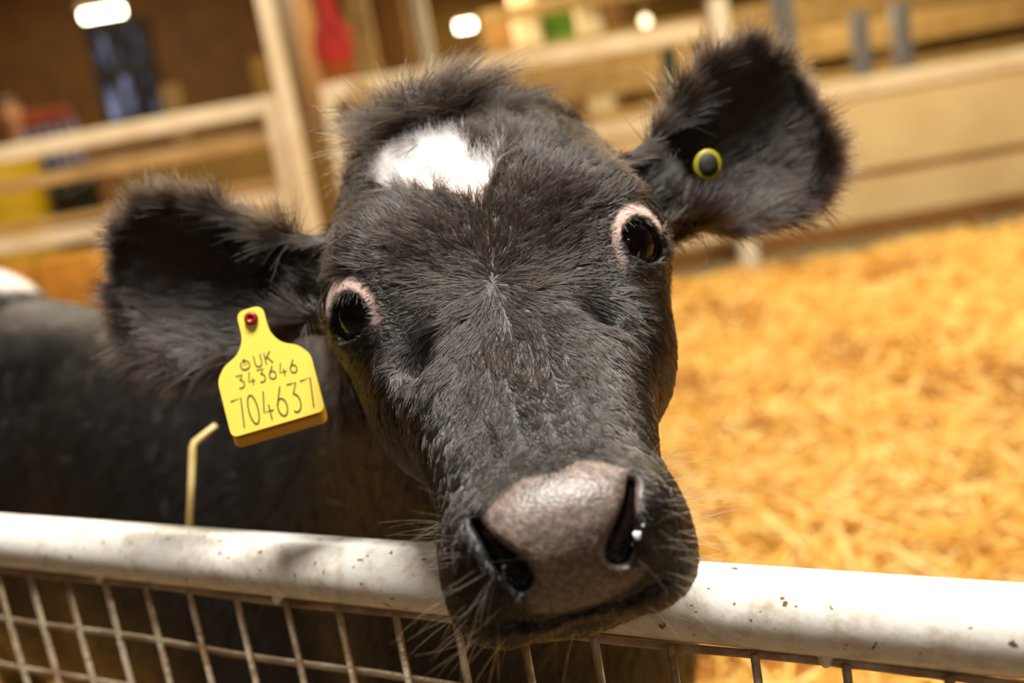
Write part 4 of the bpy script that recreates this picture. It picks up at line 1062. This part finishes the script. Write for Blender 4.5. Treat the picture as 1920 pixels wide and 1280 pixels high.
# person beyond the left gate
ph = P(22, 214, 8.7); hz = ph[2]
pf = Field(axis_pts((ph[0]-0.45, ph[0]+0.45, 0.02)), axis_pts((ph[1]-0.35, ph[1]+0.35, 0.02)), axis_pts((0.0, hz-0.3, 0.025), (hz-0.3, hz+0.25, 0.012)))
def Q_(x, y, z): return np.array([ph[0]+x, ph[1]+y, z])
pf.ell(Q_(0, 0, hz), (0.088, 0.11, 0.135), 0.02); pf.ell(Q_(0, -0.03, hz-0.06), (0.06, 0.07, 0.075), 0.03); pf.ell(Q_(0, -0.115, hz-0.015), (0.016, 0.025, 0.028), 0.015)
for s_ in (-1, 1):
    pf.ell(Q_(s_*0.09, 0.0, hz-0.01), (0.014, 0.03, 0.04), 0.01)
    pf.cone(Q_(s_*0.21, 0.02, hz-0.33), Q_(s_*0.27, 0.03, hz-0.65), 0.068, 0.052, 0.03); pf.cone(Q_(s_*0.27, 0.03, hz-0.65), Q_(s_*0.25, -0.06, hz-0.93), 0.05, 0.036, 0.02)
    pf.cone(Q_(s_*0.10, 0, hz-0.95), Q_(s_*0.11, 0, 0.52), 0.11, 0.075, 0.04); pf.cone(Q_(s_*0.11, 0, 0.52), Q_(s_*0.11, 0.02, 0.08), 0.072, 0.05, 0.03)
    pf.ell(Q_(s_*0.11, -0.06, 0.05), (0.05, 0.13, 0.045), 0.02)
pf.cone(Q_(0, 0.02, hz-0.10), Q_(0, 0.02, hz-0.25), 0.058, 0.065, 0.03)
pf.ell(Q_(0, 0.02, hz-0.45), (0.21, 0.125, 0.22), 0.05); pf.ell(Q_(0, 0.01, hz-0.80), (0.17, 0.12, 0.25), 0.06)
PV, PQ = pf.mesh(); PV = smooth_mesh(PV, PQ, 2)
g = empty('person', (ph[0], ph[1], 0)); tag(g, 'person in dark clothing standing behind the yellow bin, only the head showing', 'person')
o = mesh_obj('body', PV, PQ, M['skin'], g); o.data.materials.append(M['dark_cloth'])
fz = PV[PQ][:, :, 2].mean(1); o.data.polygons.foreach_set('material_index', (fz < hz-0.24).astype(np.int32))
hs = MB(); V_ = []; Fq = []
for a in range(9):
    thh = (0.02 + 0.98*a/8)*math.radians(100)
    for k in range(18):
        ps_ = 2*math.pi*k/18; cut = 0.55 if math.sin(ps_) < -0.3 else 1.0; t_ = thh*cut
        V_.append(Q_(0.097*math.sin(t_)*math.cos(ps_), 0.01+0.119*math.sin(t_)*math.sin(ps_), hz+0.008+0.143*math.cos(t_)))
for a in range(8):
    for k in range(18): Fq.append([a*18+k, (a+1)*18+k, (a+1)*18+(k+1) % 18, a*18+(k+1) % 18])
mesh_obj('hair', V_, Fq, M['hair_brown'], g)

**Work required**
Give an exact reproduction of every line, leaving out any picture.

**Exercise output**
Write part 4 of the bpy script that recreates this picture. It picks up at line 1062. This part finishes the script. Write for Blender 4.5. Treat the picture as 1920 pixels wide and 1280 pixels high.
# person beyond the left gate
ph = P(22, 214, 8.7); hz = ph[2]
pf = Field(axis_pts((ph[0]-0.45, ph[0]+0.45, 0.02)), axis_pts((ph[1]-0.35, ph[1]+0.35, 0.02)), axis_pts((0.0, hz-0.3, 0.025), (hz-0.3, hz+0.25, 0.012)))
def Q_(x, y, z): return np.array([ph[0]+x, ph[1]+y, z])
pf.ell(Q_(0, 0, hz), (0.088, 0.11, 0.135), 0.02); pf.ell(Q_(0, -0.03, hz-0.06), (0.06, 0.07, 0.075), 0.03); pf.ell(Q_(0, -0.115, hz-0.015), (0.016, 0.025, 0.028), 0.015)
for s_ in (-1, 1):
    pf.ell(Q_(s_*0.09, 0.0, hz-0.01), (0.014, 0.03, 0.04), 0.01)
    pf.cone(Q_(s_*0.21, 0.02, hz-0.33), Q_(s_*0.27, 0.03, hz-0.65), 0.068, 0.052, 0.03); pf.cone(Q_(s_*0.27, 0.03, hz-0.65), Q_(s_*0.25, -0.06, hz-0.93), 0.05, 0.036, 0.02)
    pf.cone(Q_(s_*0.10, 0, hz-0.95), Q_(s_*0.11, 0, 0.52), 0.11, 0.075, 0.04); pf.cone(Q_(s_*0.11, 0, 0.52), Q_(s_*0.11, 0.02, 0.08), 0.072, 0.05, 0.03)
    pf.ell(Q_(s_*0.11, -0.06, 0.05), (0.05, 0.13, 0.045), 0.02)
pf.cone(Q_(0, 0.02, hz-0.10), Q_(0, 0.02, hz-0.25), 0.058, 0.065, 0.03)
pf.ell(Q_(0, 0.02, hz-0.45), (0.21, 0.125, 0.22), 0.05); pf.ell(Q_(0, 0.01, hz-0.80), (0.17, 0.12, 0.25), 0.06)
PV, PQ = pf.mesh(); PV = smooth_mesh(PV, PQ, 2)
g = empty('person', (ph[0], ph[1], 0)); tag(g, 'person in dark clothing standing behind the yellow bin, only the head showing', 'person')
o = mesh_obj('body', PV, PQ, M['skin'], g); o.data.materials.append(M['dark_cloth'])
fz = PV[PQ][:, :, 2].mean(1); o.data.polygons.foreach_set('material_index', (fz < hz-0.24).astype(np.int32))
hs = MB(); V_ = []; Fq = []
for a in range(9):
    thh = (0.02 + 0.98*a/8)*math.radians(100)
    for k in range(18):
        ps_ = 2*math.pi*k/18; cut = 0.55 if math.sin(ps_) < -0.3 else 1.0; t_ = thh*cut
        V_.append(Q_(0.097*math.sin(t_)*math.cos(ps_), 0.01+0.119*math.sin(t_)*math.sin(ps_), hz+0.008+0.143*math.cos(t_)))
for a in range(8):
    for k in range(18): Fq.append([a*18+k, (a+1)*18+k, (a+1)*18+(k+1) % 18, a*18+(k+1) % 18])
mesh_obj('hair', V_, Fq, M['hair_brown'], g)